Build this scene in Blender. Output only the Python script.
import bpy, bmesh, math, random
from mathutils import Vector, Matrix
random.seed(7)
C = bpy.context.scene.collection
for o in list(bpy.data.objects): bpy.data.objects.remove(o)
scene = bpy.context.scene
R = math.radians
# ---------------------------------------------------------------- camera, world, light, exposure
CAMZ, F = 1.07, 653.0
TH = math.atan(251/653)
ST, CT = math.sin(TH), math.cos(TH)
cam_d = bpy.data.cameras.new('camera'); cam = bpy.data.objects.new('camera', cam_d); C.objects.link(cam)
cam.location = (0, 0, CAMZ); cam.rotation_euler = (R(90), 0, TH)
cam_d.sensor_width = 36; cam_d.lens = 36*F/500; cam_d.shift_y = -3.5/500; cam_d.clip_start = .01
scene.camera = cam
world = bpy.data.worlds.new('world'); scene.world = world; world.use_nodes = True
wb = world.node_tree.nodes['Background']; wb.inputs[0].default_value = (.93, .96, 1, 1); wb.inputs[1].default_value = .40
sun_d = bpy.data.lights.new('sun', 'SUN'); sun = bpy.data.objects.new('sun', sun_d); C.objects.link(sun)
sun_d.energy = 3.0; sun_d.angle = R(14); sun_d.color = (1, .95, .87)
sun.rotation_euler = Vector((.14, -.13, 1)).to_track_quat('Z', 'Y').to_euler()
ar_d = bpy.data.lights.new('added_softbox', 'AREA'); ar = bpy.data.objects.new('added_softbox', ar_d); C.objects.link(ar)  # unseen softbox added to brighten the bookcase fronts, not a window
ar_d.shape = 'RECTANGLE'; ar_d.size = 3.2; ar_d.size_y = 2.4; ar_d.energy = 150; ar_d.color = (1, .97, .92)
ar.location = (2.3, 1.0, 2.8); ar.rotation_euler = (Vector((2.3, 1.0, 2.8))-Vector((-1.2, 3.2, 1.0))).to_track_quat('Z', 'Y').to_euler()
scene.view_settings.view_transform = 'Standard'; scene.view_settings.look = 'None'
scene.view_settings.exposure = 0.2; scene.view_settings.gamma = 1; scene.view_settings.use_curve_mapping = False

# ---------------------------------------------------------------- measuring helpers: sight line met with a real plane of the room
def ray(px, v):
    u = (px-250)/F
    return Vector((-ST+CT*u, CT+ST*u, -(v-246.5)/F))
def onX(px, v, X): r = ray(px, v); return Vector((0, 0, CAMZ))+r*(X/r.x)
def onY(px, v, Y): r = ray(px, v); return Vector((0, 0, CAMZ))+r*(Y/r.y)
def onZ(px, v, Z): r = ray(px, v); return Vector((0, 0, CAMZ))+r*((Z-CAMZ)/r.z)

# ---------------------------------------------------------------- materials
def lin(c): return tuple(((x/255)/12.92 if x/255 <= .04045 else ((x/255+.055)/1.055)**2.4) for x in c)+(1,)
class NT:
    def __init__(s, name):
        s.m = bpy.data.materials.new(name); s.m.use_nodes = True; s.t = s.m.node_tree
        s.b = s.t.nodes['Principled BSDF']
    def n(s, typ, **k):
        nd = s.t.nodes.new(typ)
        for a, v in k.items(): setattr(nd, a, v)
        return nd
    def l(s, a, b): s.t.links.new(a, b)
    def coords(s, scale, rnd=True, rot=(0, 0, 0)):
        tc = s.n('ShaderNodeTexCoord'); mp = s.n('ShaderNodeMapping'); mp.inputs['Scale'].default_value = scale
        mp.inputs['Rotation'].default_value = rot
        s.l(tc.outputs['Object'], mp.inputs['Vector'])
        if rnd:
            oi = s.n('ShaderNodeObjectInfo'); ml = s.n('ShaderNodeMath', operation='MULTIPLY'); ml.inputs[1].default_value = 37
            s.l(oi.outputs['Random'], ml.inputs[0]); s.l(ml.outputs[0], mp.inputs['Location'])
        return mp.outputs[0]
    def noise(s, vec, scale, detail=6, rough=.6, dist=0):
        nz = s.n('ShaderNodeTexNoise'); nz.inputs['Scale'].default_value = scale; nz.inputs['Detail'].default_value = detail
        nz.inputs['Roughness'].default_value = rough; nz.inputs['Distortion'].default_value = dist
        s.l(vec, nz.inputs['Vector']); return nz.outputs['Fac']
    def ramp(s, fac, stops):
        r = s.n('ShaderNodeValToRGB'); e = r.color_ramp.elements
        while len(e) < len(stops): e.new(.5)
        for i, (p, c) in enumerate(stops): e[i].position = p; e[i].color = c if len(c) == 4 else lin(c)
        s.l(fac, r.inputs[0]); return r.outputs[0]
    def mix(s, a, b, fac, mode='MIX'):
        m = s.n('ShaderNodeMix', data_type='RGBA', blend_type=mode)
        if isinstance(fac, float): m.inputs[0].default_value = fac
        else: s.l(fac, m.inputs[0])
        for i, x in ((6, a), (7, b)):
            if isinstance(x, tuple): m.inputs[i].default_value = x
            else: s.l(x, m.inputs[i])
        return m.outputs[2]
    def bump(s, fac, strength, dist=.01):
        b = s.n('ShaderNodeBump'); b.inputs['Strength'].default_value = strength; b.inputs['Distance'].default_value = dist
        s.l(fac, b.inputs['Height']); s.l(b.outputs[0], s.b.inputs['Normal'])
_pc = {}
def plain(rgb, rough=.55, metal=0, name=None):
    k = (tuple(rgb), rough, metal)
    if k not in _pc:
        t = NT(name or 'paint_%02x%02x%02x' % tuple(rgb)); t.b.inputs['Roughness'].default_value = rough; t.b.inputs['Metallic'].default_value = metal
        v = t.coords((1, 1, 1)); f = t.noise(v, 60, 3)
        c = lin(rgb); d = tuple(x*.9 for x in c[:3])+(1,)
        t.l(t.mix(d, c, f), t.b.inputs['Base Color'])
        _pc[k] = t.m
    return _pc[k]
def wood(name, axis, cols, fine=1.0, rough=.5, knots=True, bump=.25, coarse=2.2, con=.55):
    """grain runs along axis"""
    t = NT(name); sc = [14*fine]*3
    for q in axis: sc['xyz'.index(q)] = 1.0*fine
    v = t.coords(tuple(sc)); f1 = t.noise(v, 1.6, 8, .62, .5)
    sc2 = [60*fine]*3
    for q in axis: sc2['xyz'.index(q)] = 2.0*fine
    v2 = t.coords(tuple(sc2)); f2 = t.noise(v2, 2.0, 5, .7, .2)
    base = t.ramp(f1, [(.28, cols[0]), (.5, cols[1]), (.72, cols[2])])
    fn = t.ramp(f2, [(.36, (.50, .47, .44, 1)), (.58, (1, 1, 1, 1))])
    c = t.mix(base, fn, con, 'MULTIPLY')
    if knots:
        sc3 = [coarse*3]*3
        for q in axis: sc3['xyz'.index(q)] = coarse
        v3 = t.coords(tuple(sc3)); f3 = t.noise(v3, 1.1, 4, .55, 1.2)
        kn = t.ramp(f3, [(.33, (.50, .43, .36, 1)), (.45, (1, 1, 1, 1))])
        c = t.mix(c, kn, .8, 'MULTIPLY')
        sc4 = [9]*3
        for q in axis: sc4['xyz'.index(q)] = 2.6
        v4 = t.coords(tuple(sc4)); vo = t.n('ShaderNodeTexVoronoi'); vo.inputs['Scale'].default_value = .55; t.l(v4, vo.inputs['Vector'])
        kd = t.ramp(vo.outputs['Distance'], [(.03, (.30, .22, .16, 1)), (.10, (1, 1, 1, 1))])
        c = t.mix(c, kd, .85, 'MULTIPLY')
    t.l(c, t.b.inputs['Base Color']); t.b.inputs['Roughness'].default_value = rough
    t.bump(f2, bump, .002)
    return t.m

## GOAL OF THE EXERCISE
Return the lines above exactly, keeping every word.

## RESULT OF THIS TASK
Build this scene in Blender. Output only the Python script.
import bpy, bmesh, math, random
from mathutils import Vector, Matrix
random.seed(7)
C = bpy.context.scene.collection
for o in list(bpy.data.objects): bpy.data.objects.remove(o)
scene = bpy.context.scene
R = math.radians
# ---------------------------------------------------------------- camera, world, light, exposure
CAMZ, F = 1.07, 653.0
TH = math.atan(251/653)
ST, CT = math.sin(TH), math.cos(TH)
cam_d = bpy.data.cameras.new('camera'); cam = bpy.data.objects.new('camera', cam_d); C.objects.link(cam)
cam.location = (0, 0, CAMZ); cam.rotation_euler = (R(90), 0, TH)
cam_d.sensor_width = 36; cam_d.lens = 36*F/500; cam_d.shift_y = -3.5/500; cam_d.clip_start = .01
scene.camera = cam
world = bpy.data.worlds.new('world'); scene.world = world; world.use_nodes = True
wb = world.node_tree.nodes['Background']; wb.inputs[0].default_value = (.93, .96, 1, 1); wb.inputs[1].default_value = .40
sun_d = bpy.data.lights.new('sun', 'SUN'); sun = bpy.data.objects.new('sun', sun_d); C.objects.link(sun)
sun_d.energy = 3.0; sun_d.angle = R(14); sun_d.color = (1, .95, .87)
sun.rotation_euler = Vector((.14, -.13, 1)).to_track_quat('Z', 'Y').to_euler()
ar_d = bpy.data.lights.new('added_softbox', 'AREA'); ar = bpy.data.objects.new('added_softbox', ar_d); C.objects.link(ar)  # unseen softbox added to brighten the bookcase fronts, not a window
ar_d.shape = 'RECTANGLE'; ar_d.size = 3.2; ar_d.size_y = 2.4; ar_d.energy = 150; ar_d.color = (1, .97, .92)
ar.location = (2.3, 1.0, 2.8); ar.rotation_euler = (Vector((2.3, 1.0, 2.8))-Vector((-1.2, 3.2, 1.0))).to_track_quat('Z', 'Y').to_euler()
scene.view_settings.view_transform = 'Standard'; scene.view_settings.look = 'None'
scene.view_settings.exposure = 0.2; scene.view_settings.gamma = 1; scene.view_settings.use_curve_mapping = False

# ---------------------------------------------------------------- measuring helpers: sight line met with a real plane of the room
def ray(px, v):
    u = (px-250)/F
    return Vector((-ST+CT*u, CT+ST*u, -(v-246.5)/F))
def onX(px, v, X): r = ray(px, v); return Vector((0, 0, CAMZ))+r*(X/r.x)
def onY(px, v, Y): r = ray(px, v); return Vector((0, 0, CAMZ))+r*(Y/r.y)
def onZ(px, v, Z): r = ray(px, v); return Vector((0, 0, CAMZ))+r*((Z-CAMZ)/r.z)

# ---------------------------------------------------------------- materials
def lin(c): return tuple(((x/255)/12.92 if x/255 <= .04045 else ((x/255+.055)/1.055)**2.4) for x in c)+(1,)
class NT:
    def __init__(s, name):
        s.m = bpy.data.materials.new(name); s.m.use_nodes = True; s.t = s.m.node_tree
        s.b = s.t.nodes['Principled BSDF']
    def n(s, typ, **k):
        nd = s.t.nodes.new(typ)
        for a, v in k.items(): setattr(nd, a, v)
        return nd
    def l(s, a, b): s.t.links.new(a, b)
    def coords(s, scale, rnd=True, rot=(0, 0, 0)):
        tc = s.n('ShaderNodeTexCoord'); mp = s.n('ShaderNodeMapping'); mp.inputs['Scale'].default_value = scale
        mp.inputs['Rotation'].default_value = rot
        s.l(tc.outputs['Object'], mp.inputs['Vector'])
        if rnd:
            oi = s.n('ShaderNodeObjectInfo'); ml = s.n('ShaderNodeMath', operation='MULTIPLY'); ml.inputs[1].default_value = 37
            s.l(oi.outputs['Random'], ml.inputs[0]); s.l(ml.outputs[0], mp.inputs['Location'])
        return mp.outputs[0]
    def noise(s, vec, scale, detail=6, rough=.6, dist=0):
        nz = s.n('ShaderNodeTexNoise'); nz.inputs['Scale'].default_value = scale; nz.inputs['Detail'].default_value = detail
        nz.inputs['Roughness'].default_value = rough; nz.inputs['Distortion'].default_value = dist
        s.l(vec, nz.inputs['Vector']); return nz.outputs['Fac']
    def ramp(s, fac, stops):
        r = s.n('ShaderNodeValToRGB'); e = r.color_ramp.elements
        while len(e) < len(stops): e.new(.5)
        for i, (p, c) in enumerate(stops): e[i].position = p; e[i].color = c if len(c) == 4 else lin(c)
        s.l(fac, r.inputs[0]); return r.outputs[0]
    def mix(s, a, b, fac, mode='MIX'):
        m = s.n('ShaderNodeMix', data_type='RGBA', blend_type=mode)
        if isinstance(fac, float): m.inputs[0].default_value = fac
        else: s.l(fac, m.inputs[0])
        for i, x in ((6, a), (7, b)):
            if isinstance(x, tuple): m.inputs[i].default_value = x
            else: s.l(x, m.inputs[i])
        return m.outputs[2]
    def bump(s, fac, strength, dist=.01):
        b = s.n('ShaderNodeBump'); b.inputs['Strength'].default_value = strength; b.inputs['Distance'].default_value = dist
        s.l(fac, b.inputs['Height']); s.l(b.outputs[0], s.b.inputs['Normal'])
_pc = {}
def plain(rgb, rough=.55, metal=0, name=None):
    k = (tuple(rgb), rough, metal)
    if k not in _pc:
        t = NT(name or 'paint_%02x%02x%02x' % tuple(rgb)); t.b.inputs['Roughness'].default_value = rough; t.b.inputs['Metallic'].default_value = metal
        v = t.coords((1, 1, 1)); f = t.noise(v, 60, 3)
        c = lin(rgb); d = tuple(x*.9 for x in c[:3])+(1,)
        t.l(t.mix(d, c, f), t.b.inputs['Base Color'])
        _pc[k] = t.m
    return _pc[k]
def wood(name, axis, cols, fine=1.0, rough=.5, knots=True, bump=.25, coarse=2.2, con=.55):
    """grain runs along axis"""
    t = NT(name); sc = [14*fine]*3
    for q in axis: sc['xyz'.index(q)] = 1.0*fine
    v = t.coords(tuple(sc)); f1 = t.noise(v, 1.6, 8, .62, .5)
    sc2 = [60*fine]*3
    for q in axis: sc2['xyz'.index(q)] = 2.0*fine
    v2 = t.coords(tuple(sc2)); f2 = t.noise(v2, 2.0, 5, .7, .2)
    base = t.ramp(f1, [(.28, cols[0]), (.5, cols[1]), (.72, cols[2])])
    fn = t.ramp(f2, [(.36, (.50, .47, .44, 1)), (.58, (1, 1, 1, 1))])
    c = t.mix(base, fn, con, 'MULTIPLY')
    if knots:
        sc3 = [coarse*3]*3
        for q in axis: sc3['xyz'.index(q)] = coarse
        v3 = t.coords(tuple(sc3)); f3 = t.noise(v3, 1.1, 4, .55, 1.2)
        kn = t.ramp(f3, [(.33, (.50, .43, .36, 1)), (.45, (1, 1, 1, 1))])
        c = t.mix(c, kn, .8, 'MULTIPLY')
        sc4 = [9]*3
        for q in axis: sc4['xyz'.index(q)] = 2.6
        v4 = t.coords(tuple(sc4)); vo = t.n('ShaderNodeTexVoronoi'); vo.inputs['Scale'].default_value = .55; t.l(v4, vo.inputs['Vector'])
        kd = t.ramp(vo.outputs['Distance'], [(.03, (.30, .22, .16, 1)), (.10, (1, 1, 1, 1))])
        c = t.mix(c, kd, .85, 'MULTIPLY')
    t.l(c, t.b.inputs['Base Color']); t.b.inputs['Roughness'].default_value = rough
    t.bump(f2, bump, .002)
    return t.m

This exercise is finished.